Well, we won’t give away the details. But there’s one memorable episode, where he’s at his lowest, swimming in self-hate, when a person who’s pretty much an angel takes his hand and lifts him up. After what he’s been through to that point, it’s an immensely powerful moment of redemption and grace, beyond all the fan flamewars about the scene. (A love triangle is involved). In effect, Subaru is raised up from his seemingly endless death, to begin in the world anew, from zero. Compared to that, Joe’s quest in Soul is playing on the easy level.

Beyond anime about the afterlife, there are anime about life andits meaning.
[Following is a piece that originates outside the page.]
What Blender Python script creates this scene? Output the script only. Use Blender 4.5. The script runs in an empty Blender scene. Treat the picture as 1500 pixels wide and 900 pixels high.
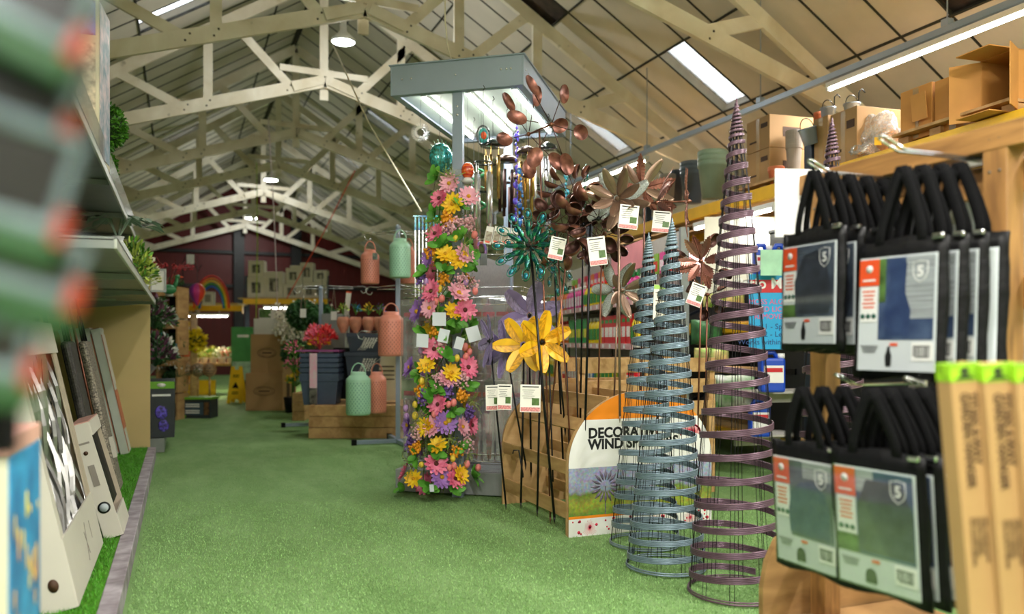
import bpy, bmesh, math, random
from math import sin, cos, pi, sqrt, atan2, radians
from mathutils import Vector, Matrix, noise
random.seed(7)
S = bpy.context.scene
COL = S.collection
# ---------------------------------------------------------------- camera
YAW = radians(22.0); CH = 1.1; F = 1200.0
cam = bpy.data.cameras.new('camera'); cam_o = bpy.data.objects.new('camera', cam); COL.objects.link(cam_o)
cam_o.location = (0, 0, CH); cam_o.rotation_euler = (pi/2, 0, -YAW)
cam.lens = 28.8; cam.sensor_width = 36; cam.shift_y = 50/1500; cam.clip_start = .05; cam.clip_end = 200
cam.dof.use_dof = True; cam.dof.focus_distance = 4.6; cam.dof.aperture_fstop = 1.5
S.camera = cam_o
S.view_settings.view_transform = 'Standard'; S.view_settings.look = 'None'
S.view_settings.gamma = 1; S.view_settings.use_curve_mapping = False
S.view_settings.exposure = 1.2; UPF = .42
S.cycles.max_bounces = 7; S.cycles.diffuse_bounces = 4; S.cycles.glossy_bounces = 3
S.cycles.transmission_bounces = 5; S.cycles.transparent_max_bounces = 12
S.cycles.caustics_reflective = False; S.cycles.caustics_refractive = False
S.cycles.use_denoising = True; S.cycles.sample_clamp_indirect = 6
# ---------------------------------------------------------------- world: bright overcast day behind the rooflights
w = bpy.data.worlds.new('sky'); S.world = w; w.use_nodes = True
nt = w.node_tree; bg = nt.nodes['Background']
bg.inputs[0].default_value = (.86, .93, 1, 1); bg.inputs[1].default_value = 5.0

def lamp(name, loc, size, power, col=(1, .97, .9), rot=(0, 0, 0), kind='AREA', size_y=None):
    l = bpy.data.lights.new(name, kind); l.energy = power; l.color = col
    if kind == 'AREA':
        l.shape = 'RECTANGLE' if size_y else 'SQUARE'; l.size = size
        if size_y: l.size_y = size_y
    else: l.shadow_soft_size = size
    o = bpy.data.objects.new(name, l); COL.objects.link(o); o.location = loc; o.rotation_euler = rot
    return o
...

A landmark is Studio Gainax’s The Wings of Honneamise, and especially its extraordinary last minutes. In them, the film explodes into a tremendous tapestry of human existence, from stone-age caves to modernity, driven by war but perhaps not defined by it. The vastness of the vision is comparable to 2001, but with more hope and humanity.

Intriguingly, in the original Japanese Honneamise, the sequence is preceded by an overtly religious speech by one character, who prays to God to guide humans out of their sinful history. In the American dub, this becomes a more secular speech in Star Trek/Lennon mode, about a world without more borders. There’s a comparable coda in Mind Game, another headspinning vision of life in the round. It’s worth watching both sequences together; they make fascinating complements.

One more great anime “statement” on life was made in Satoshi Kon’s Millennium Actress, due on 4K Blu-ray in January. (Some spoilers follow.) Except that it’s too mischievous to be called a statement. Like Honneamise, the film turns on an unforgettable last scene. Like Honneamise, it has a character on a spaceship, gazing out at the great beyond, before she delivers a poised line about how she’s lived her life (and it’s not “I did it my way.”) What she says is a riddle; it can be taken in many different ways, both obvious and subtle. But would you expect the meaning of life to be anything else?

Pixar’s Soul is now streaming on Disney+.